Sementara itu, budaya digital merupakan sebuah konsep yang menggambarkan bagaimana teknologi informasi membentuk cara kita berinteraksi. Jadi, dulu seseorang ingin berinteraksi harus keluar rumah menemui seseorang. Tetapi sekarang tidak lagi harus keluar rumah, cukup hanya dengan membuka smartphone lalu membuka aplikasi media sosial chatting. Kita sudah bisa mengirimkan pesan kepada orang lain. Itu sudah dianggap sebagai sebuah interaksi sosial secara digital.
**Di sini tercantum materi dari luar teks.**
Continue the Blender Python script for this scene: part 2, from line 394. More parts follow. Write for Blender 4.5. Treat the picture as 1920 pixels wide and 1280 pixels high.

Kemudian cara berperilaku yang awalnya kita berekspresi melalui mimik wajah, gerak tubuh dan sebagainya. Sekarang ini kita harus dapat menerima hal-hal yang sifatnya grafital menjadi perilaku yang ada di antara kita dalam proses interaksi di ruang digital. Begitu juga untuk cara berpikir di era digital saat ini tentunya lebih kompleks. Karena orang sekarang ini berfikirnya lebih banyak.
“Kita sekarang lebih banyak memikirkan beberapa hal ini dipengaruhi oleh banyaknya sumber pengetahuan atau sumber informasi yang terbuka bagi siapapun. Sehingga jika orang zaman dulu berpikiran sederhana kalau sekarang semua dipikirkan. Urusan yang tidak masuk dalam kompetensinya pun mereka pikirkan dan dikomentari,” jelasnya.
cara berkomunikasi ataupun interaksi dengan masyarakat luas itu mungkin dulu diwakili oleh tokoh masyarakat yang kita pilih atau tidak percaya. namun sekarang dengan adanya teknologi informasi setiap orang dapat memberikan pesannya secara langsung melalui teknologi. Memang ini sangat banyak sekali, tapi jika berlebihan akan menciptakan sesuatu yang buruk.
Kemudian budaya digital mengacu pada pengetahuan, kepercayaan orang-orang yang berinteraksi di jaringan digital yang dapat menciptakan kembali budaya dunia nyata atau menciptakan aliran baru pemikiran budaya dan praktik asli jaringan digital. Jadi pada saat kita memanfaatkan teknologi informasi untuk berinteraksi terkadang mempengaruhi kehidupan kita di dunia nyata.
Contohnya, fenomena yang sering kita jadikan bahan diskusi yakni bermain TikTok. Sebenarnya TikTok Itu bentuk interaksi digital, dimana orang mencoba untuk mengabadikan ekspresi mereka ada sesuatu untuk bisa dikonsumsi oleh banyak orang. Tetapi di sisi lain kebiasaan Tiktok-an ini kalau tidak terkontrol itu dapat mempengaruhi orang di dunia nyata.
“Sekarang sedikit saja mendengar lagu Tiktok mereka secara tidak sadar bergerak mengikuti alunan musik dan gerakan yang biasa mereka lihat di aplikasi TikTok,” lanjutnya.
Itu merupakan gerakan spontan dari seseorang, hal ini seperti membentuk karakter baru pada manusia abad ini yang awalnya manusia tidak sensitif terhadap musik tertentu tiba-tiba menjadi sensitif. Jadi ini menciptakan kondisi baru di dunia nyata.
Webinar juga menghadirkan pembicara, Abhyani Prastika (Digital Marketer), Santia Dewi (Fashion Entrepreneur), Rabindra Soewardana (Direktur Radio Oz Bali), dan Azzahra Karina sebagai Key Opinion Leader.